» **What the exercise asks**:
Lines from the one containing "make_tree('woodland_tree', lb, 'tree', (x, d), bz" through the end of the data are to be returned exactly, and no others.
BEGIN
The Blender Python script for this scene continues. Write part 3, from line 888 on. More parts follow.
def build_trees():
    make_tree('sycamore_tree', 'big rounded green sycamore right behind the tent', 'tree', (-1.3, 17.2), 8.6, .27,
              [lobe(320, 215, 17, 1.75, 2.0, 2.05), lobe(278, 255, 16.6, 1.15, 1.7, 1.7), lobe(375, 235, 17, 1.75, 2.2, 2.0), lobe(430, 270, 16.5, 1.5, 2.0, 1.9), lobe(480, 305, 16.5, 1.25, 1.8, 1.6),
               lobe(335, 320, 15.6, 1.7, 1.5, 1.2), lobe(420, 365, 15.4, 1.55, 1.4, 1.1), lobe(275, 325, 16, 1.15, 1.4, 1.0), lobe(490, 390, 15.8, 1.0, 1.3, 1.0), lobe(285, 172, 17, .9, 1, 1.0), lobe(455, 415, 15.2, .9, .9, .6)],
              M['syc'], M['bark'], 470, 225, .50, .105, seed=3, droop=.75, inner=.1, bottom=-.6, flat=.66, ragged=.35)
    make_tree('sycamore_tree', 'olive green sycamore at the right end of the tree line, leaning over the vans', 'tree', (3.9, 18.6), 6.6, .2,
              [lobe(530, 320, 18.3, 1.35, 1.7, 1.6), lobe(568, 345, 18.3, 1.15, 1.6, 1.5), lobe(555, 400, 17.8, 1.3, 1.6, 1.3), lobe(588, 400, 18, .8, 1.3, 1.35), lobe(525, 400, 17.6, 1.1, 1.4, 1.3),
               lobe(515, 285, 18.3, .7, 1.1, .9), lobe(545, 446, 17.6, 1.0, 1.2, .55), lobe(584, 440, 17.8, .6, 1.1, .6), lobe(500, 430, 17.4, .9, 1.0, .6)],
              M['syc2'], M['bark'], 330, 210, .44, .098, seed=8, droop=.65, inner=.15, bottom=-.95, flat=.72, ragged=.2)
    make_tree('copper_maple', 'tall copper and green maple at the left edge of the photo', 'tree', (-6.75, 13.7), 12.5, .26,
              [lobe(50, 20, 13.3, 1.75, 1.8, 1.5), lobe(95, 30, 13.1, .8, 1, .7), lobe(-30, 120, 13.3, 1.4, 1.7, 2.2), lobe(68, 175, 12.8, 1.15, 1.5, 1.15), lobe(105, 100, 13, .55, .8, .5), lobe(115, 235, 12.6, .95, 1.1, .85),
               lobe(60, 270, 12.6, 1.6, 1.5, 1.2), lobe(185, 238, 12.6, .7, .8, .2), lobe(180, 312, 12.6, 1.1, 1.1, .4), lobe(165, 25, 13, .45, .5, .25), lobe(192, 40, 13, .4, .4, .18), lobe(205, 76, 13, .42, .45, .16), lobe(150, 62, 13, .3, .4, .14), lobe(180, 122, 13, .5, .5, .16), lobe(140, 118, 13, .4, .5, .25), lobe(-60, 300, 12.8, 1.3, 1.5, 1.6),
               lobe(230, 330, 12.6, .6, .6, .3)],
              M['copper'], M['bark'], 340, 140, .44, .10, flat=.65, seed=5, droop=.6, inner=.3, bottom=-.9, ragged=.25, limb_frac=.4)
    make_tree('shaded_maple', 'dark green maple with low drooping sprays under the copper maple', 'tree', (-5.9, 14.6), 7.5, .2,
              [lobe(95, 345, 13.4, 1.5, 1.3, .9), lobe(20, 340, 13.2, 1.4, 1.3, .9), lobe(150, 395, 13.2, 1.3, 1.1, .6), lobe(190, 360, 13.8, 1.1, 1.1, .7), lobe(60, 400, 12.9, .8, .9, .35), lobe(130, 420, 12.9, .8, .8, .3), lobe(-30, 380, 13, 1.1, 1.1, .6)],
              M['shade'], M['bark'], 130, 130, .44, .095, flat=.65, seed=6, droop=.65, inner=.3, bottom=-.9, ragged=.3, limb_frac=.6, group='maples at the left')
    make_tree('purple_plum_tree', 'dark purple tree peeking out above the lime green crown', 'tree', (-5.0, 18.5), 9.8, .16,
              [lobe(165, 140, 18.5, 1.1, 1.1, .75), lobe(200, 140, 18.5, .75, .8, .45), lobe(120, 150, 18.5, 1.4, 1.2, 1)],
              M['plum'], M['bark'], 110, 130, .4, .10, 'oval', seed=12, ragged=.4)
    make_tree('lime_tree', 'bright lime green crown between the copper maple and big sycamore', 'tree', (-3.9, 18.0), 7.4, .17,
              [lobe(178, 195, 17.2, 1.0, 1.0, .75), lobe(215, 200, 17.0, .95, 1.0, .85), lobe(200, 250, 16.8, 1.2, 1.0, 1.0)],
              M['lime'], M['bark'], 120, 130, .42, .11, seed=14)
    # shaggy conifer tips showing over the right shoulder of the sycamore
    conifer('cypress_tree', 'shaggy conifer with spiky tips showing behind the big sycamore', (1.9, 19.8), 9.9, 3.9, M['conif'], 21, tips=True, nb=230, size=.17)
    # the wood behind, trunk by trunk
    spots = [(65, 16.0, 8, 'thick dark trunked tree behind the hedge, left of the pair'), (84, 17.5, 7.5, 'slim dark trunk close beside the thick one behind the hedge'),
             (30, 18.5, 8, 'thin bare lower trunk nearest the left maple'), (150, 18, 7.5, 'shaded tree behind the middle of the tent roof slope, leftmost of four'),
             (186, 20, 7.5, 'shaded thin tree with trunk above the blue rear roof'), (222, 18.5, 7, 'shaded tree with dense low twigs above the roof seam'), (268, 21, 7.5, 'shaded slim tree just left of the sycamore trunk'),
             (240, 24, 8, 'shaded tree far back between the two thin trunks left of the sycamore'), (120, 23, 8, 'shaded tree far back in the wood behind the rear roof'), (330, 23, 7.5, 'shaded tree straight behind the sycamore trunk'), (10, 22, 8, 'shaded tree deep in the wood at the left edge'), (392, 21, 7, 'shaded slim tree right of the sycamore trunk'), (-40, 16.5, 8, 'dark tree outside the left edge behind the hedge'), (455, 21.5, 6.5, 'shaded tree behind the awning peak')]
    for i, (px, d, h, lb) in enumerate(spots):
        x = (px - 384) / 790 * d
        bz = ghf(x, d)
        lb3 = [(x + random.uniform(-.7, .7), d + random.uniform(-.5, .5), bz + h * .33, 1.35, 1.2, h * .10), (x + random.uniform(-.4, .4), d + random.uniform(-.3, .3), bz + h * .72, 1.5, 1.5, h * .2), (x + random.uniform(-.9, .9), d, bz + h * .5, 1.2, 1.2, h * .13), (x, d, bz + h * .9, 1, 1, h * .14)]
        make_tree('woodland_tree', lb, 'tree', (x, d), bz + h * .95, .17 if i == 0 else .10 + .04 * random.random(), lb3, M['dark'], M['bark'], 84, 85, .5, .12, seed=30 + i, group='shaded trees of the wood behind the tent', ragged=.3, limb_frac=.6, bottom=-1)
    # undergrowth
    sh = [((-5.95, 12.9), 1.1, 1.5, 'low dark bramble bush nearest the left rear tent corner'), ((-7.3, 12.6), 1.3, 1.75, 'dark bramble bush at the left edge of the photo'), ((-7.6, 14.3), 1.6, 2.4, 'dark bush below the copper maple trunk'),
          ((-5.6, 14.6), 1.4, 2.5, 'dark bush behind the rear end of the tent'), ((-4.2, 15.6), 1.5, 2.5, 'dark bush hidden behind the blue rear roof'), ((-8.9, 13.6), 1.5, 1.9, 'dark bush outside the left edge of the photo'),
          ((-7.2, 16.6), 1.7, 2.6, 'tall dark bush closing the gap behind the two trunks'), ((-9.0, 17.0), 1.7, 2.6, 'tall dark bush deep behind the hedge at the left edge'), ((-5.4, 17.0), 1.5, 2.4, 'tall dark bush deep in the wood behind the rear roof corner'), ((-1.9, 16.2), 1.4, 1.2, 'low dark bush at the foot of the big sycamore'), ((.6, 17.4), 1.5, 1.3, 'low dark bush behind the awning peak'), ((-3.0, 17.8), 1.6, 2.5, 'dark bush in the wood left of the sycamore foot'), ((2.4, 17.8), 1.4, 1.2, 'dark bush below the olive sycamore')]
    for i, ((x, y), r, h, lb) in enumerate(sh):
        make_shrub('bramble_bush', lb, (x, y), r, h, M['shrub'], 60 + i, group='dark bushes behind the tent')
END
» **Reply**:
        make_tree('woodland_tree', lb, 'tree', (x, d), bz + h * .95, .17 if i == 0 else .10 + .04 * random.random(), lb3, M['dark'], M['bark'], 84, 85, .5, .12, seed=30 + i, group='shaded trees of the wood behind the tent', ragged=.3, limb_frac=.6, bottom=-1)
    # undergrowth
    sh = [((-5.95, 12.9), 1.1, 1.5, 'low dark bramble bush nearest the left rear tent corner'), ((-7.3, 12.6), 1.3, 1.75, 'dark bramble bush at the left edge of the photo'), ((-7.6, 14.3), 1.6, 2.4, 'dark bush below the copper maple trunk'),
          ((-5.6, 14.6), 1.4, 2.5, 'dark bush behind the rear end of the tent'), ((-4.2, 15.6), 1.5, 2.5, 'dark bush hidden behind the blue rear roof'), ((-8.9, 13.6), 1.5, 1.9, 'dark bush outside the left edge of the photo'),
          ((-7.2, 16.6), 1.7, 2.6, 'tall dark bush closing the gap behind the two trunks'), ((-9.0, 17.0), 1.7, 2.6, 'tall dark bush deep behind the hedge at the left edge'), ((-5.4, 17.0), 1.5, 2.4, 'tall dark bush deep in the wood behind the rear roof corner'), ((-1.9, 16.2), 1.4, 1.2, 'low dark bush at the foot of the big sycamore'), ((.6, 17.4), 1.5, 1.3, 'low dark bush behind the awning peak'), ((-3.0, 17.8), 1.6, 2.5, 'dark bush in the wood left of the sycamore foot'), ((2.4, 17.8), 1.4, 1.2, 'dark bush below the olive sycamore')]
    for i, ((x, y), r, h, lb) in enumerate(sh):
        make_shrub('bramble_bush', lb, (x, y), r, h, M['shrub'], 60 + i, group='dark bushes behind the tent')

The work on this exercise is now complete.